Annual Blue Book highlights increasing climate impacts on China

China Meteorological Administration has provided an alarming overview of wide-ranging climate impacts from sea level rise to melting glaciers in 2021, with the annual release of its Blue Book on Climate Change in China (2022) on 3 August.

Highlighting the country’s sensitivity to climate change, the Blue Book finds that China is warming faster than the rest of the world. Between 1951 to 2021, China’s average annual surface temperature rose at a pace of 0.26C per decade, while the global average was 0.15C per decade during the same period. The past two decades were the warmest for China since the beginning of the 20th century, while 2021 was the hottest year on record since 1901.

As China gets hotter, it is also becoming wetter. Between 1961-2021, the average annual rainfall increased by 5.5 millimetres every ten years. But the distribution of this increased precipitation is uneven across the country: North China receives more rain than the southern parts.

Extreme weather events are increasing, particularly heat waves and storms. Sea level rise is also more accentuated in China, increasing by 3.4 millimetres yearly since 1980, faster than the global average of 3.3 millimetres per year. In Western China, 2021 witnessed some of the most significant annual glacier retreats on record. The west end of Urumqi Heyuan 1 glacier retreated 8.5 metres in a year.

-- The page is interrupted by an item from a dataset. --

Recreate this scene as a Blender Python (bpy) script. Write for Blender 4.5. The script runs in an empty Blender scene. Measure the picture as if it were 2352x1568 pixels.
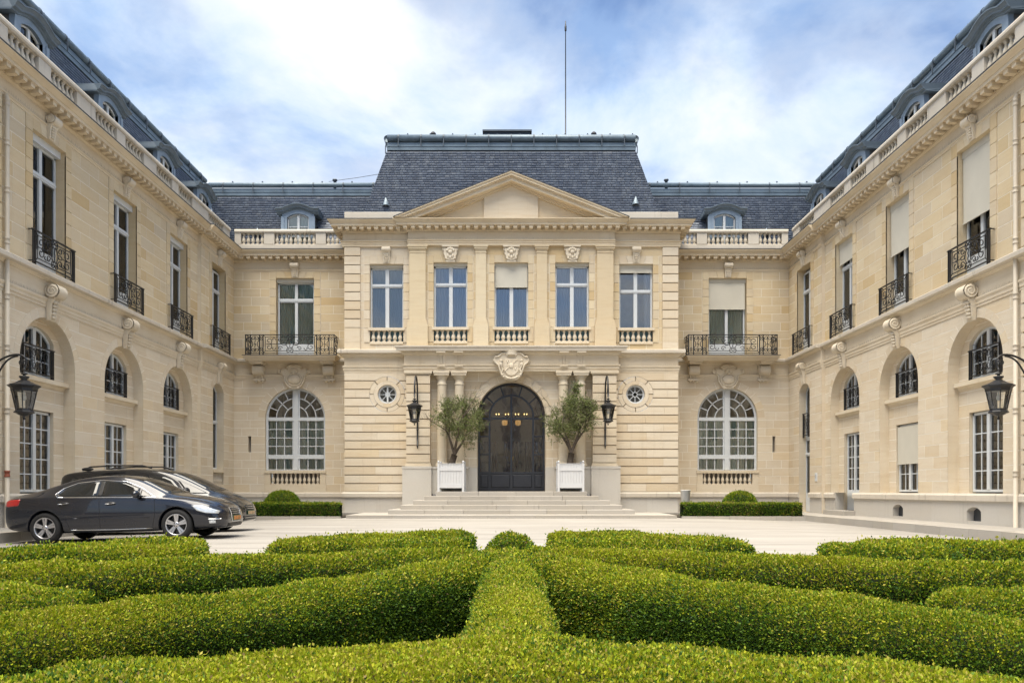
import bpy, bmesh, math, random
import numpy as np
from mathutils import Vector, Matrix
from mathutils.bvhtree import BVHTree

PI = math.pi
R = math.radians
random.seed(7)
rng = np.random.default_rng(7)
scene = bpy.context.scene
COL = scene.collection

# ------------------------------------------------------------------ camera
EYE = Vector((0.0, 0.0, 1.06))
cam_data = bpy.data.cameras.new('camera')
cam_data.sensor_width = 36.0
cam_data.lens = 1800 / 2352 * 36
cam_data.shift_y = (1126 - 784) / 2352
cam_data.shift_x = 1.5 / 2352
cam_data.clip_start = 0.05
cam_data.clip_end = 5000
camera = bpy.data.objects.new('camera', cam_data)
COL.objects.link(camera)
camera.location = EYE
camera.rotation_euler = (R(90), 0, 0)
scene.camera = camera

# ------------------------------------------------------------------ light
SUN_DIR = Vector((-0.14, -0.24, 0.95)).normalized()      # towards the sun
sun_data = bpy.data.lights.new('sun', 'SUN')
sun_data.energy = 1.5
sun_data.angle = R(60)
sun_data.color = (1.0, 0.91, 0.75)
sun = bpy.data.objects.new('sun', sun_data)
COL.objects.link(sun)
sun.location = (0, 0, 60)
sun.rotation_euler = (-SUN_DIR).to_track_quat('-Z', 'Y').to_euler()

scene.view_settings.view_transform = 'Standard'
scene.view_settings.look = 'None'
scene.view_settings.exposure = 2.52
scene.view_settings.gamma = 1.0
scene.cycles.use_denoising = True
scene.cycles.max_bounces = 8
scene.cycles.diffuse_bounces = 4
scene.cycles.glossy_bounces = 4
scene.cycles.transmission_bounces = 4
scene.cycles.transparent_max_bounces = 24
scene.cycles.caustics_reflective = False
scene.cycles.caustics_refractive = False
scene.cycles.sample_clamp_indirect = 6.0


# ------------------------------------------------------------------ node helper
class NT:
    def __init__(s, tree):
        s.t = tree
        s.n = tree.nodes
        s.l = tree.links

    def new(s, kind, **kw):
        nd = s.n.new(kind)
        for k, v in kw.items():
            setattr(nd, k, v)
        return nd

    def link(s, a, b):
        s.l.new(a, b)

    def val(s, sock, v):
        if hasattr(v, 'links') or isinstance(v, bpy.types.NodeSocket):
            s.l.new(v, sock)
        else:
            sock.default_value = v

    def math(s, op, a, b=0.0, c=None, clamp=False):
        nd = s.n.new('ShaderNodeMath')
        nd.operation = op
        nd.use_clamp = clamp
        s.val(nd.inputs[0], a)
        s.val(nd.inputs[1], b)
        if c is not None:
            s.val(nd.inputs[2], c)
        return nd.outputs[0]

    def mix(s, f, a, b, mode='MIX'):
        nd = s.n.new('ShaderNodeMix')
        nd.data_type = 'RGBA'
        nd.blend_type = mode
        s.val(nd.inputs[0], f)
        s.val(nd.inputs[6], a if not isinstance(a, tuple) else (*a[:3], 1))
        s.val(nd.inputs[7], b if not isinstance(b, tuple) else (*b[:3], 1))
        return nd.outputs[2]

    def noise(s, vec, scale, detail=3.0, rough=0.55, dist=0.0):
        nd = s.n.new('ShaderNodeTexNoise')
        if vec is not None:
            s.l.new(vec, nd.inputs['Vector'])
        nd.inputs['Scale'].default_value = scale
        nd.inputs['Detail'].default_value = detail
        nd.inputs['Roughness'].default_value = rough
        nd.inputs['Distortion'].default_value = dist
        return nd.outputs[0]

    def ramp(s, f, stops, interp='LINEAR'):
        nd = s.n.new('ShaderNodeValToRGB')
        cr = nd.color_ramp
        cr.interpolation = interp
        while len(cr.elements) < len(stops):
            cr.elements.new(0.5)
        for e, (p, c) in zip(cr.elements, stops):
            e.position = p
            e.color = (*c[:3], 1) if isinstance(c, tuple) else (c, c, c, 1)
        s.val(nd.inputs[0], f)
        return nd.outputs[0]

    def mapping(s, vec, scale=(1, 1, 1), loc=(0, 0, 0)):
        nd = s.n.new('ShaderNodeMapping')
        s.l.new(vec, nd.inputs[0])
        nd.inputs['Scale'].default_value = scale
        nd.inputs['Location'].default_value = loc
        return nd.outputs[0]


# ------------------------------------------------------------------ world: Nishita sky with broken cloud
world = bpy.data.worlds.new('World')
scene.world = world
world.use_nodes = True
W = NT(world.node_tree)
W.n.clear()
sky = W.new('ShaderNodeTexSky', sky_type='NISHITA')
sky.sun_disc = False
sky.sun_elevation = math.asin(SUN_DIR.z)
sky.sun_rotation = math.atan2(SUN_DIR.x, SUN_DIR.y)
sky.air_density = 1.0
sky.dust_density = 0.6
sky.ozone_density = 1.2
tc = W.new('ShaderNodeTexCoord')
sep = W.new('ShaderNodeSeparateXYZ')
W.link(tc.outputs['Generated'], sep.inputs[0])
zc = W.math('ADD', W.math('MAXIMUM', sep.outputs[2], 0.0), 0.32)
comb = W.new('ShaderNodeCombineXYZ')
W.link(W.math('DIVIDE', sep.outputs[0], zc), comb.inputs[0])
W.link(W.math('DIVIDE', sep.outputs[1], zc), comb.inputs[1])
SKY_OFF = (6.05, 3.9, 6.0)
cv = W.mapping(comb.outputs[0], (1.0, 1.0, 1.0), SKY_OFF)
big = W.noise(cv, 1.25, 2.0, 0.5, 0.4)
mid = W.noise(cv, 3.0, 7.0, 0.52, 0.2)
shade = W.noise(W.mapping(cv, (1, 1, 1), (5.3, 9.2, 2.0)), 2.6, 8.0, 0.60, 0.3)
den = W.math('ADD', W.math('MULTIPLY', big, 0.58), W.math('MULTIPLY', mid, 0.42))
mask = W.ramp(den, [(0.40, 0.0), (0.46, 0.55), (0.53, 1.0)], 'EASE')
cloud = W.ramp(shade, [(0.36, (0.080, 0.116, 0.176)), (0.50, (0.134, 0.158, 0.192)), (0.66, (0.190, 0.194, 0.199))])
blue = W.mix(1.0, sky.outputs[0], (0.028, 0.030, 0.0335), 'MULTIPLY')
skycol = W.mix(mask, blue, cloud)
bg = W.new('ShaderNodeBackground')
W.link(skycol, bg.inputs[0])
bg.inputs[1].default_value = 1.0
wo = W.new('ShaderNodeOutputWorld')
W.link(bg.outputs[0], wo.inputs[0])

# ------------------------------------------------------------------ materials
MATS = {}


def material(name):
    m = bpy.data.materials.new(name)
    m.use_nodes = True
    t = NT(m.node_tree)
    t.n.clear()
    out = t.new('ShaderNodeOutputMaterial')
    b = t.new('ShaderNodeBsdfPrincipled')
    t.link(b.outputs[0], out.inputs[0])
    MATS[name] = m
    return m, t, b, out


def bump(t, b, height, strength=0.3, dist=0.02):
    nd = t.new('ShaderNodeBump')
    nd.inputs['Strength'].default_value = strength
    nd.inputs['Distance'].default_value = dist
    t.link(height, nd.inputs['Height'])
    t.link(nd.outputs[0], b.inputs['Normal'])


def piece_random(t, joined):
    if joined:
        a = t.new('ShaderNodeAttribute')
        a.attribute_name = 'tint'
        return a.outputs['Fac']
    return t.new('ShaderNodeObjectInfo').outputs['Random']


def stone_material(name, stops, joined=False, rnd=True, streak=0.25, rough=0.85, stain=(0.30, 0.22, 0.13), stain_k=0.2):
    m, t, b, out = material(name)
    g = t.new('ShaderNodeNewGeometry')
    pos = g.outputs['Position']
    if rnd:
        base = t.ramp(piece_random(t, joined), stops)
    else:
        base = t.ramp(t.noise(pos, 0.9, 2.0), [(0.35, stops[0][1]), (0.65, stops[-1][1])])
    # bedding streaks and pores
    st = t.noise(t.mapping(pos, (1.1, 1.1, 9.0)), 1.0, 4.0, 0.6, 0.4)
    c = t.mix(t.math('MULTIPLY', t.ramp(st, [(0.45, 0.0), (0.72, 1.0)]), streak), base, (0.50, 0.345, 0.17))
    blot = t.noise(pos, 0.55, 4.0, 0.6)
    c = t.mix(t.math('MULTIPLY', t.ramp(blot, [(0.5, 0.0), (0.75, 1.0)]), 0.22), c, (0.60, 0.545, 0.46))
    # run-off marks: long vertical blotches
    rn = t.noise(t.mapping(pos, (5.0, 5.0, 0.35)), 1.0, 4.0, 0.65)
    c = t.mix(t.math('MULTIPLY', t.ramp(rn, [(0.58, 0.0), (0.80, 1.0)]), stain_k), c, stain)
    fine = t.noise(pos, 55.0, 3.0, 0.7)
    c = t.mix(0.16, c, t.ramp(fine, [(0.3, 0.25), (0.7, 1.0)]), 'MULTIPLY')
    t.link(c, b.inputs['Base Color'])
    b.inputs['Roughness'].default_value = rough
    b.inputs['Specular IOR Level'].default_value = 0.25
    bump(t, b, t.noise(pos, 28.0, 4.0, 0.65), 0.22, 0.012)
    return m


OCHRE = [(0.0, (0.57, 0.435, 0.25)), (0.10, (0.62, 0.50, 0.32)), (0.36, (0.645, 0.535, 0.365)), (0.55, (0.60, 0.515, 0.385)),
         (0.75, (0.66, 0.545, 0.36)), (0.9, (0.69, 0.60, 0.44)), (1.0, (0.60, 0.475, 0.285))]
PALE = [(0.0, (0.64, 0.535, 0.39)), (0.3, (0.69, 0.60, 0.465)), (0.6, (0.71, 0.63, 0.505)), (0.85, (0.67, 0.59, 0.47)), (1.0, (0.70, 0.585, 0.415))]
GREY = [(0.0, (0.50, 0.475, 0.435)), (0.5, (0.58, 0.555, 0.51)), (1.0, (0.53, 0.495, 0.445))]
stone_material('ochre', OCHRE)
stone_material('ochre_j', OCHRE, joined=True)
stone_material('pale', PALE)
stone_material('pale_j', PALE, joined=True)
stone_material('grey', GREY, streak=0.06, stain=(0.30, 0.27, 0.23), stain_k=0.4)
stone_material('grey_j', GREY, joined=True, streak=0.06, stain=(0.36, 0.32, 0.27))
stone_material('trim', [(0, (0.665, 0.575, 0.435)), (1, (0.715, 0.635, 0.505))], rnd=False, streak=0.2)
stone_material('trim_up', [(0, (0.645, 0.54, 0.385)), (1, (0.70, 0.605, 0.455))], rnd=False, streak=0.25)
stone_material('ledge', [(0, (0.60, 0.545, 0.46)), (1, (0.67, 0.615, 0.53))], rnd=False, streak=0.08, stain=(0.13, 0.12, 0.10), stain_k=0.55)
stone_material('carved', [(0, (0.655, 0.575, 0.45)), (1, (0.72, 0.65, 0.53))], rnd=False, streak=0.1)
stone_material('step', [(0, (0.375, 0.35, 0.315)), (0.5, (0.435, 0.41, 0.375)), (1, (0.40, 0.37, 0.325))], streak=0.05, stain=(0.22, 0.20, 0.18), stain_k=0.4)
MORTAR_L = (0.86, 0.83, 0.77)


def simple(name, col, rough=0.6, metal=0.0, noise=0.12, nscale=6.0, bumpk=0.0, spec=0.5, coat=0.0):
    m, t, b, out = material(name)
    g = t.new('ShaderNodeNewGeometry')
    n = t.noise(g.outputs['Position'], nscale, 4.0, 0.6)
    c = t.mix(noise * 2, col, t.ramp(n, [(0.3, tuple(x * 0.55 for x in col)), (0.7, tuple(min(1, x * 1.25) for x in col))]))
    t.link(c, b.inputs['Base Color'])
    b.inputs['Roughness'].default_value = rough
    b.inputs['Metallic'].default_value = metal
    b.inputs['Specular IOR Level'].default_value = spec
    b.inputs['Coat Weight'].default_value = coat
    if bumpk:
        bump(t, b, n, bumpk, 0.01)
    return m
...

China has been publishing the annual climate Blue Book since 2018. The preface states that providing up-to-date climate monitoring data can assist “all levels of government to make climate-related policies” with the support of science and serve public climate communications. The Blue Book is divided into five sections that cover the atmosphere, hydrosphere, cryosphere, biosphere and the drivers of climate change.